I'll be keeping an eye on Bless Unleashed's achievement profile though. I'm not naturally competitive but it's weirdly heartening to see myself apparently doing so well compared to almost everyone else. Or I suppose it would be if  it wasn't because they've all got much more important things to do than ride hundreds of miles doing quests for NPCs while picking up old bits of bags to hoard more useless crap.

Still, I'm not complaining. It keeps me busy, And it gets me badges. What more is there?


  1. Hehe, I think those stats look pretty amazing to be honest! Compare to the stats for SWTOR: the most common achievement, to complete the Sith inquisitor story on the starter planet, has been achieved by 16.4% players, and it's only downhill from there. Plus I remember that Blizzard quote from more than ten years ago where they said that 70% of players don't even make it past level 10. Basically, a lot of people install these sorts of games and then realise very quickly that it's not for them so they don't achieve anything before calling it quits, but they're still part of the statistics.

    1. SWTOR looks so bad because it's been around for a decade and a lot of people have tried it. BU looks better because it's not even been here for a month. Just give it a while! Those cumulative totals heavily favor a newer game unless it's somehow a game that miraculously manages to keep a lot more people than it loses.

      On the other hand, given the concurrencies, either BU is still pulling in a lot of curious new players or it can't be losing that many yet. I'm pretty sure New World will sort that out, though, one way or another.

  2. It would be super nice if these abilities could set a minimum time played for the denominator in these calculations. Without that I think shintar is probably nails it. Logging in once and deciding to not play isn't really the same as playing the game.
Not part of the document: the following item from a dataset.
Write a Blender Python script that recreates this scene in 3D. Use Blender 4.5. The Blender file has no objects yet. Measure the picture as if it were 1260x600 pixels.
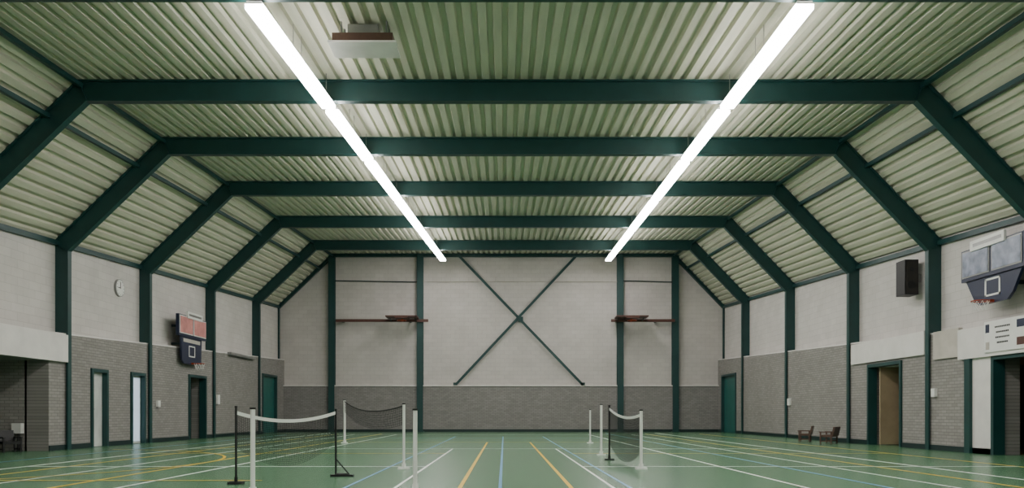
import bpy, bmesh, math, random
from mathutils import Vector
random.seed(4)
C = bpy.context.scene.collection

# ------------------------------------------------------------------ materials
def srgb(r, g, b):
    def f(c):
        c /= 255.0
        return c/12.92 if c <= 0.04045 else ((c+0.055)/1.055)**2.4
    return (f(r), f(g), f(b), 1.0)

def mat(name, col, rough=0.6, metal=0.0, noise=0.06, nscale=3.0, emis=None, estr=0.0, bump=0.0, spec=0.5, stretch=None):
    m = bpy.data.materials.new(name); m.use_nodes = True
    nt = m.node_tree; N = nt.nodes; L = nt.links
    b = N["Principled BSDF"]
    b.inputs["Roughness"].default_value = rough
    b.inputs["Metallic"].default_value = metal
    b.inputs["Specular IOR Level"].default_value = spec
    g = N.new("ShaderNodeNewGeometry")
    mp = N.new("ShaderNodeMapping")
    if stretch: mp.inputs["Scale"].default_value = stretch
    L.new(g.outputs["Position"], mp.inputs["Vector"])
    nz = N.new("ShaderNodeTexNoise"); nz.inputs["Scale"].default_value = nscale
    nz.inputs["Detail"].default_value = 4
    L.new(mp.outputs[0], nz.inputs["Vector"])
    r = N.new("ShaderNodeValToRGB")
    r.color_ramp.elements[0].position = 0.3; r.color_ramp.elements[1].position = 0.7
    r.color_ramp.elements[0].color = tuple(c*(1-noise*2) for c in col[:3])+(1,)
    r.color_ramp.elements[1].color = tuple(min(1, c*(1+noise*2)) for c in col[:3])+(1,)
    L.new(nz.outputs["Fac"], r.inputs[0]); L.new(r.outputs[0], b.inputs["Base Color"])
    if emis:
        b.inputs["Emission Color"].default_value = emis
        b.inputs["Emission Strength"].default_value = estr
    if bump:
        bp = N.new("ShaderNodeBump"); bp.inputs["Strength"].default_value = bump
        bp.inputs["Distance"].default_value = 0.02
        L.new(nz.outputs["Fac"], bp.inputs["Height"]); L.new(bp.outputs[0], b.inputs["Normal"])
    return m

def brick_mat(name, c1, c2, mortar, axis, bw=0.22, rh=0.075, ms=0.008, bump=0.3, rough=0.85, noise=0.12):
    m = bpy.data.materials.new(name); m.use_nodes = True
    nt = m.node_tree; N = nt.nodes; L = nt.links
    b = N["Principled BSDF"]; b.inputs["Roughness"].default_value = rough
    b.inputs["Specular IOR Level"].default_value = 0.25
    g = N.new("ShaderNodeNewGeometry"); s = N.new("ShaderNodeSeparateXYZ"); c = N.new("ShaderNodeCombineXYZ")
    L.new(g.outputs["Position"], s.inputs[0])
    L.new(s.outputs["X" if axis == 'x' else "Y"], c.inputs["X"]); L.new(s.outputs["Z"], c.inputs["Y"])
    t = N.new("ShaderNodeTexBrick"); t.inputs["Scale"].default_value = 1.0
    t.inputs["Brick Width"].default_value = bw; t.inputs["Row Height"].default_value = rh
    t.inputs["Mortar Size"].default_value = ms; t.inputs["Mortar Smooth"].default_value = 0.3
    t.inputs["Color1"].default_value = c1; t.inputs["Color2"].default_value = c2; t.inputs["Mortar"].default_value = mortar
    L.new(c.outputs[0], t.inputs["Vector"])
    nz = N.new("ShaderNodeTexNoise"); nz.inputs["Scale"].default_value = 0.9; nz.inputs["Detail"].default_value = 8
    nz.inputs["Roughness"].default_value = 0.65
    L.new(g.outputs["Position"], nz.inputs["Vector"])
    r = N.new("ShaderNodeValToRGB")
    r.color_ramp.elements[0].position = 0.3; r.color_ramp.elements[1].position = 0.7
    r.color_ramp.elements[0].color = (1-noise, 1-noise, 1-noise, 1); r.color_ramp.elements[1].color = (1, 1, 1, 1)
    L.new(nz.outputs["Fac"], r.inputs[0])
    mx = N.new("ShaderNodeMix"); mx.data_type = 'RGBA'; mx.blend_type = 'MULTIPLY'; mx.inputs[0].default_value = 1
    L.new(t.outputs["Color"], mx.inputs[6]); L.new(r.outputs[0], mx.inputs[7]); L.new(mx.outputs[2], b.inputs["Base Color"])
    bp = N.new("ShaderNodeBump"); bp.inputs["Strength"].default_value = bump; bp.inputs["Distance"].default_value = 0.01
    bp.invert = True
    L.new(t.outputs["Fac"], bp.inputs["Height"]); L.new(bp.outputs[0], b.inputs["Normal"])
    return m

GREEN = mat("steel_dark_green", srgb(21, 62, 61), 0.45, noise=0.05)
GREEN_D = mat("trim_dark_green", srgb(16, 40, 40), 0.5)
DECK = mat("corrugated_deck", srgb(192, 192, 172), 0.6, noise=0.05, nscale=1.3, stretch=(5, 0.5, 5))
WH_S = brick_mat("painted_block_side", srgb(212, 207, 203), srgb(206, 201, 197), srgb(193, 188, 183), 'y', 0.44, 0.2, 0.007, 0.2, noise=0.14)
WH_F = brick_mat("painted_block_end", srgb(208, 202, 198), srgb(202, 196, 192), srgb(188, 182, 178), 'x', 0.44, 0.2, 0.007, 0.2, noise=0.14)
BR_S = brick_mat("grey_brick_side", srgb(156, 152, 148), srgb(142, 139, 135), srgb(124, 121, 118), 'y')
BR_F = brick_mat("grey_brick_end", srgb(152, 148, 146), srgb(138, 135, 133), srgb(120, 117, 115), 'x')
BAND = mat("white_fascia", srgb(220, 217, 213), 0.6, noise=0.03)
BEIGE = mat("beige_panel", srgb(188, 182, 172), 0.7)
DARKP = mat("dark_interior", srgb(44, 41, 38), 0.8)
BLACK = mat("black_plastic", srgb(18, 18, 20), 0.5)
WHITEP = mat("white_paint", srgb(230, 230, 226), 0.4, noise=0.02)
NAVY = mat("navy_panel", srgb(24, 34, 62), 0.4)
BROWN = mat("brown_wood", srgb(84, 50, 42), 0.5, nscale=12)
CHAIRB = mat("chair_brown", srgb(84, 60, 48), 0.5, nscale=12)
TAN = mat("tan_door", srgb(160, 140, 112), 0.6)
ORANGE = mat("rim_orange", srgb(160, 66, 38), 0.4)
GLASSW = mat("lit_frosted_glass", srgb(205, 220, 235), 0.3, emis=srgb(205, 222, 245), estr=0.6)
DOORW = mat("door_leaf_light", srgb(200, 204, 200), 0.5)
DOORG = mat("door_leaf_green", srgb(34, 98, 92), 0.45)
SCREEN = mat("screen_grey", srgb(136, 142, 162), 0.25, nscale=5, noise=0.2)
RED = mat("score_red", srgb(185, 130, 126), 0.4, noise=0.15, emis=srgb(220, 110, 100), estr=0.12)
WARM = mat("warm_lamp", srgb(255, 190, 110), 0.4, emis=srgb(255, 180, 90), estr=5)
METAL = mat("metal_grey", srgb(150, 150, 148), 0.4, 0.6)
LAMP = mat("lamp_tube", (1, 1, 1, 1), 0.4, noise=0, emis=(1.0, 0.965, 0.94, 1), estr=42)
L_W = mat("line_white", srgb(235, 238, 232), 0.4, noise=0.03)
L_Y = mat("line_yellow", srgb(225, 184, 50), 0.4, noise=0.03)
L_B = mat("line_blue", srgb(105, 155, 195), 0.4, noise=0.03)
FLOOR = mat("green_sports_floor", srgb(78, 122, 88), 0.27, noise=0.03, nscale=0.7, spec=0.5)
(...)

    Though perhaps one of the trivial ones could stand in as some kind of retention number.

  3. Steam achievements can be a little hard to estimate anything from. There's usually a large number of people that own the game but never even played or opened it up, so even the easiest achievement like gaining one on entering the introduction menu or finishing the tutorial/introduction/first chapter can be a lower than you'd expect percentage.

    1. Essentially what I was going to say as well. Given the global stats are based on ownership and not necessarily actually playing the game, it can create some fairly odd skews in the stats.

      What I don't know though, is how this works for 'Free to Play' games like BU -- I imagine they require at minimum the user to have actively added the game to their library, rather than simply considering every Steam account, but even if that's true -- it's much easier to simply add to library with some 'maybe someday' intent to play when it doesn't cost anything bar a few clicks to do so.

      So no doubt the BU stats will be heavily skewed by people in that boat. *cough* Like me.

    2. There's also a missing data point in the concurrent players graph. What proportion of those players are regular as opposed to "visitors"? Any significant amount of visitors will create a long tail of Steam players over time that never "achieve" much.

    3. On that basis, the BU stats are, as Shintar says, quite impressive. More than half of all respondents have managed to get a mount, which means they must have actually engaged with the game to some degree, although I have a suspicion the sheep you get from participating in open beta is auto-added to the stable, which might automatically trigger that achievement. I guess I could make a dummy account and test it but if I did something like that I'd probably need to be taken into care for my own safety.